TTAB Decides “What Would Jesus Do” Trademark Battle

Posted by on Jul 15, 2014

After a six-year legal battle, Tyler Perry has officially won the trademark rights to “What Would Jesus Do.” Kimberly Kearney, a reality TV star, originally registered the mark in 2007 intending to use it for a reality show of her own. Months later, Perry registered the same phrase, and later moved to have Kearney’s rights to it canceled. So what went wrong for Kearney?

Ultimately, the Trademark Trial and Appeal Board (TTAB) sided with Perry’s contentions that Kearney had abandoned the mark. See the decision.  In general terms, a mark will be deemed “abandoned” and void under the Trademark Act when “there has been no use of it in commerce in connection with any of the applied-for services prior to the filing of an application[.]”
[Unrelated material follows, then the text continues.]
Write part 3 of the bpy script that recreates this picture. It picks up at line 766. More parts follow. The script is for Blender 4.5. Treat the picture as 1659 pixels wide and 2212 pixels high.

In the time following her registration, Perry alleged Kearny did not produce a television show bearing the mark, she did not sell such a show, nor did she intend to do so or take any meetings for the show. Unfortunately, the validity of such allegations went untested before the Board, because Kearney never responded to Perry’s requests for admission regarding them. This procedural error rendered the allegations admitted in the view of the TTAB.

To make matters worse, Kearney also failed to submit testimony and other evidence during the trial, despite her allegations that Perry had taken ideas from her. Without the required evidence, the TTAB was unable to consider such claims.

The lessons from this case are two-fold; “use it or lose it” when it comes to keeping trademarks rights, and be sure to follow procedural guidelines with the TTAB and other administrative boards. Nothing hurts like losing, but especially a loss due to technicalities.

As for Kearney, she may choose to appeal the decision. If she decides to take such action, hopefully she will learn from these procedural mistakes.